*Challenge:* Provide the data again in its entirety, exactly as given.

#####

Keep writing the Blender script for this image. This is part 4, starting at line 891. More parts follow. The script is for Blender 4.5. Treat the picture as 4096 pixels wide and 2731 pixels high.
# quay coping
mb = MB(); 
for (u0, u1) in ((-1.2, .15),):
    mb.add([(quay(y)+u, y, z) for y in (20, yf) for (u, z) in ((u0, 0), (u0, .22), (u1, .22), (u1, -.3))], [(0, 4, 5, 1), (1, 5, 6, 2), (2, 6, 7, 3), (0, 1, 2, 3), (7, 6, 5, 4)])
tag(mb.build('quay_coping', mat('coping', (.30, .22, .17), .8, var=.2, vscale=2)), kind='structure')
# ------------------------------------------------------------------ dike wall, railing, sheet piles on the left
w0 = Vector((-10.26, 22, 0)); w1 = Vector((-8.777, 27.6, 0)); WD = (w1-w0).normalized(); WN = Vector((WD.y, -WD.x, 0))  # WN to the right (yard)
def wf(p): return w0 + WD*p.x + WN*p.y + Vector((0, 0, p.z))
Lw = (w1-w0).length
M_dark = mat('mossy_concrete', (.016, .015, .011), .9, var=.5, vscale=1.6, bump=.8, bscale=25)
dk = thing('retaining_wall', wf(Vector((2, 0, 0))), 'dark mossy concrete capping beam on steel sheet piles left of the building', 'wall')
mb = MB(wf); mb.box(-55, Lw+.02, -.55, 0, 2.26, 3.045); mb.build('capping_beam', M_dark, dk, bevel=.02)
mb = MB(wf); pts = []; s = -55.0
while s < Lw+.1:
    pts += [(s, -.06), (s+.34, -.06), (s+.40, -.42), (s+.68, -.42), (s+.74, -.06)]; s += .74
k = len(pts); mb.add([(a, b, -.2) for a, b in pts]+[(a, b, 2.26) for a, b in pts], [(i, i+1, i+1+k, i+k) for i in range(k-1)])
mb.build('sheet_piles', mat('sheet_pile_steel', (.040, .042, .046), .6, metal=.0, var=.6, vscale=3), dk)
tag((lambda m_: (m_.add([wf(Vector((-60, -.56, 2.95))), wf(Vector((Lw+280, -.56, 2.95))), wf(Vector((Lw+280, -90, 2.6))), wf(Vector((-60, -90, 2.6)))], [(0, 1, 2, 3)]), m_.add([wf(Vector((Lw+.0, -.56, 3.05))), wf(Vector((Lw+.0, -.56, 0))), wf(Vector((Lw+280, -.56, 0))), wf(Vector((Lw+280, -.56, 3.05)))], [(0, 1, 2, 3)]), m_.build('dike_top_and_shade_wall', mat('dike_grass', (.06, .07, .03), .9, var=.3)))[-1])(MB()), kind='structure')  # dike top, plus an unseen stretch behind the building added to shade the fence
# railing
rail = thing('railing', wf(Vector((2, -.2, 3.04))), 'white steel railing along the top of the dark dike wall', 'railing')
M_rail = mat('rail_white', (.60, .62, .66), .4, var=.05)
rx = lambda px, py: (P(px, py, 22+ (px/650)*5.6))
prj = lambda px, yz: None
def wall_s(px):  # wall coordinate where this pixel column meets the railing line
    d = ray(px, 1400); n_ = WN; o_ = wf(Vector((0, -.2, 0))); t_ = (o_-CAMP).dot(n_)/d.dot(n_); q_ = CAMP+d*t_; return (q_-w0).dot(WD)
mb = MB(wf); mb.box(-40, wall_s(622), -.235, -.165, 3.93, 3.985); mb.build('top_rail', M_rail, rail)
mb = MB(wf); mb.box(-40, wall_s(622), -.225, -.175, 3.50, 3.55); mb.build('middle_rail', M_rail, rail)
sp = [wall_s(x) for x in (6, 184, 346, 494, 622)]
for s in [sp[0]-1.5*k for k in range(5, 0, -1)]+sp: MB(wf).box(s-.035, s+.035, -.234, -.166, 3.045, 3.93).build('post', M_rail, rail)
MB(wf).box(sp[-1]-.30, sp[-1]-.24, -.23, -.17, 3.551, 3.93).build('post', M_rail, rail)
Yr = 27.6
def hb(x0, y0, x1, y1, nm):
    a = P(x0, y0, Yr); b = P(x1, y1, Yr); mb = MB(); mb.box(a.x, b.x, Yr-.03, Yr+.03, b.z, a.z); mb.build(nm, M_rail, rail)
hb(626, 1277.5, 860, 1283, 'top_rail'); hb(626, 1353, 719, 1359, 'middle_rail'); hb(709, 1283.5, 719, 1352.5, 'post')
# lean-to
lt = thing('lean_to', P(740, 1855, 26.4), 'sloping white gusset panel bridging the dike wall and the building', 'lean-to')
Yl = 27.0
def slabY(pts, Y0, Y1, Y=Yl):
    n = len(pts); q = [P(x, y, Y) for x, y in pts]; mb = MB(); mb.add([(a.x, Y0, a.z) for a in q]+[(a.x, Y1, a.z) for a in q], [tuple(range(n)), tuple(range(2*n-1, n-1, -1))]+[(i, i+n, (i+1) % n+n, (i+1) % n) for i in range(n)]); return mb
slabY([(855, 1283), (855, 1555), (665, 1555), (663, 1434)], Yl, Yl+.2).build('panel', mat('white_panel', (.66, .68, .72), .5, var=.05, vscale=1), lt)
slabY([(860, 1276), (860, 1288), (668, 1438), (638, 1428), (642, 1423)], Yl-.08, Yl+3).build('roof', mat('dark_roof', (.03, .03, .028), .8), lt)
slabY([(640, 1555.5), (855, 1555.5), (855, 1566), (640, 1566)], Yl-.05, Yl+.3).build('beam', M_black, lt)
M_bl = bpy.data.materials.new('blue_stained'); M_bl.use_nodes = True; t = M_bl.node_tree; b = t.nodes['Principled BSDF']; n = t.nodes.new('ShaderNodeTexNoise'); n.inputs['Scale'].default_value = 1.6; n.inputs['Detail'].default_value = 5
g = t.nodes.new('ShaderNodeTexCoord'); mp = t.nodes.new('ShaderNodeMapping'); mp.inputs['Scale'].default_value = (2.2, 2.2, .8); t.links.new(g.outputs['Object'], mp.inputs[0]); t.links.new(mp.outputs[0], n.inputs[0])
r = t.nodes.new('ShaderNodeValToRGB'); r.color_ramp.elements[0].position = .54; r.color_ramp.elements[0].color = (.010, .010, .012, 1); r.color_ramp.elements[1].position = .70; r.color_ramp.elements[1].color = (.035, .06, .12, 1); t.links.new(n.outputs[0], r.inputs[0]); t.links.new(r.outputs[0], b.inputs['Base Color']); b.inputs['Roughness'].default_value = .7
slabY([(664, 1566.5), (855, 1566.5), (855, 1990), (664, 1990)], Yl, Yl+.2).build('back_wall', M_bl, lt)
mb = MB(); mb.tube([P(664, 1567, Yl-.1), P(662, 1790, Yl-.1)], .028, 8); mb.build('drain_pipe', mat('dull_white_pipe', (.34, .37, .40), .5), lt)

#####

*Written solution:*
Keep writing the Blender script for this image. This is part 4, starting at line 891. More parts follow. The script is for Blender 4.5. Treat the picture as 4096 pixels wide and 2731 pixels high.
# quay coping
mb = MB(); 
for (u0, u1) in ((-1.2, .15),):
    mb.add([(quay(y)+u, y, z) for y in (20, yf) for (u, z) in ((u0, 0), (u0, .22), (u1, .22), (u1, -.3))], [(0, 4, 5, 1), (1, 5, 6, 2), (2, 6, 7, 3), (0, 1, 2, 3), (7, 6, 5, 4)])
tag(mb.build('quay_coping', mat('coping', (.30, .22, .17), .8, var=.2, vscale=2)), kind='structure')
# ------------------------------------------------------------------ dike wall, railing, sheet piles on the left
w0 = Vector((-10.26, 22, 0)); w1 = Vector((-8.777, 27.6, 0)); WD = (w1-w0).normalized(); WN = Vector((WD.y, -WD.x, 0))  # WN to the right (yard)
def wf(p): return w0 + WD*p.x + WN*p.y + Vector((0, 0, p.z))
Lw = (w1-w0).length
M_dark = mat('mossy_concrete', (.016, .015, .011), .9, var=.5, vscale=1.6, bump=.8, bscale=25)
dk = thing('retaining_wall', wf(Vector((2, 0, 0))), 'dark mossy concrete capping beam on steel sheet piles left of the building', 'wall')
mb = MB(wf); mb.box(-55, Lw+.02, -.55, 0, 2.26, 3.045); mb.build('capping_beam', M_dark, dk, bevel=.02)
mb = MB(wf); pts = []; s = -55.0
while s < Lw+.1:
    pts += [(s, -.06), (s+.34, -.06), (s+.40, -.42), (s+.68, -.42), (s+.74, -.06)]; s += .74
k = len(pts); mb.add([(a, b, -.2) for a, b in pts]+[(a, b, 2.26) for a, b in pts], [(i, i+1, i+1+k, i+k) for i in range(k-1)])
mb.build('sheet_piles', mat('sheet_pile_steel', (.040, .042, .046), .6, metal=.0, var=.6, vscale=3), dk)
tag((lambda m_: (m_.add([wf(Vector((-60, -.56, 2.95))), wf(Vector((Lw+280, -.56, 2.95))), wf(Vector((Lw+280, -90, 2.6))), wf(Vector((-60, -90, 2.6)))], [(0, 1, 2, 3)]), m_.add([wf(Vector((Lw+.0, -.56, 3.05))), wf(Vector((Lw+.0, -.56, 0))), wf(Vector((Lw+280, -.56, 0))), wf(Vector((Lw+280, -.56, 3.05)))], [(0, 1, 2, 3)]), m_.build('dike_top_and_shade_wall', mat('dike_grass', (.06, .07, .03), .9, var=.3)))[-1])(MB()), kind='structure')  # dike top, plus an unseen stretch behind the building added to shade the fence
# railing
rail = thing('railing', wf(Vector((2, -.2, 3.04))), 'white steel railing along the top of the dark dike wall', 'railing')
M_rail = mat('rail_white', (.60, .62, .66), .4, var=.05)
rx = lambda px, py: (P(px, py, 22+ (px/650)*5.6))
prj = lambda px, yz: None
def wall_s(px):  # wall coordinate where this pixel column meets the railing line
    d = ray(px, 1400); n_ = WN; o_ = wf(Vector((0, -.2, 0))); t_ = (o_-CAMP).dot(n_)/d.dot(n_); q_ = CAMP+d*t_; return (q_-w0).dot(WD)
mb = MB(wf); mb.box(-40, wall_s(622), -.235, -.165, 3.93, 3.985); mb.build('top_rail', M_rail, rail)
mb = MB(wf); mb.box(-40, wall_s(622), -.225, -.175, 3.50, 3.55); mb.build('middle_rail', M_rail, rail)
sp = [wall_s(x) for x in (6, 184, 346, 494, 622)]
for s in [sp[0]-1.5*k for k in range(5, 0, -1)]+sp: MB(wf).box(s-.035, s+.035, -.234, -.166, 3.045, 3.93).build('post', M_rail, rail)
MB(wf).box(sp[-1]-.30, sp[-1]-.24, -.23, -.17, 3.551, 3.93).build('post', M_rail, rail)
Yr = 27.6
def hb(x0, y0, x1, y1, nm):
    a = P(x0, y0, Yr); b = P(x1, y1, Yr); mb = MB(); mb.box(a.x, b.x, Yr-.03, Yr+.03, b.z, a.z); mb.build(nm, M_rail, rail)
hb(626, 1277.5, 860, 1283, 'top_rail'); hb(626, 1353, 719, 1359, 'middle_rail'); hb(709, 1283.5, 719, 1352.5, 'post')
# lean-to
lt = thing('lean_to', P(740, 1855, 26.4), 'sloping white gusset panel bridging the dike wall and the building', 'lean-to')
Yl = 27.0
def slabY(pts, Y0, Y1, Y=Yl):
    n = len(pts); q = [P(x, y, Y) for x, y in pts]; mb = MB(); mb.add([(a.x, Y0, a.z) for a in q]+[(a.x, Y1, a.z) for a in q], [tuple(range(n)), tuple(range(2*n-1, n-1, -1))]+[(i, i+n, (i+1) % n+n, (i+1) % n) for i in range(n)]); return mb
slabY([(855, 1283), (855, 1555), (665, 1555), (663, 1434)], Yl, Yl+.2).build('panel', mat('white_panel', (.66, .68, .72), .5, var=.05, vscale=1), lt)
slabY([(860, 1276), (860, 1288), (668, 1438), (638, 1428), (642, 1423)], Yl-.08, Yl+3).build('roof', mat('dark_roof', (.03, .03, .028), .8), lt)
slabY([(640, 1555.5), (855, 1555.5), (855, 1566), (640, 1566)], Yl-.05, Yl+.3).build('beam', M_black, lt)
M_bl = bpy.data.materials.new('blue_stained'); M_bl.use_nodes = True; t = M_bl.node_tree; b = t.nodes['Principled BSDF']; n = t.nodes.new('ShaderNodeTexNoise'); n.inputs['Scale'].default_value = 1.6; n.inputs['Detail'].default_value = 5
g = t.nodes.new('ShaderNodeTexCoord'); mp = t.nodes.new('ShaderNodeMapping'); mp.inputs['Scale'].default_value = (2.2, 2.2, .8); t.links.new(g.outputs['Object'], mp.inputs[0]); t.links.new(mp.outputs[0], n.inputs[0])
r = t.nodes.new('ShaderNodeValToRGB'); r.color_ramp.elements[0].position = .54; r.color_ramp.elements[0].color = (.010, .010, .012, 1); r.color_ramp.elements[1].position = .70; r.color_ramp.elements[1].color = (.035, .06, .12, 1); t.links.new(n.outputs[0], r.inputs[0]); t.links.new(r.outputs[0], b.inputs['Base Color']); b.inputs['Roughness'].default_value = .7
slabY([(664, 1566.5), (855, 1566.5), (855, 1990), (664, 1990)], Yl, Yl+.2).build('back_wall', M_bl, lt)
mb = MB(); mb.tube([P(664, 1567, Yl-.1), P(662, 1790, Yl-.1)], .028, 8); mb.build('drain_pipe', mat('dull_white_pipe', (.34, .37, .40), .5), lt)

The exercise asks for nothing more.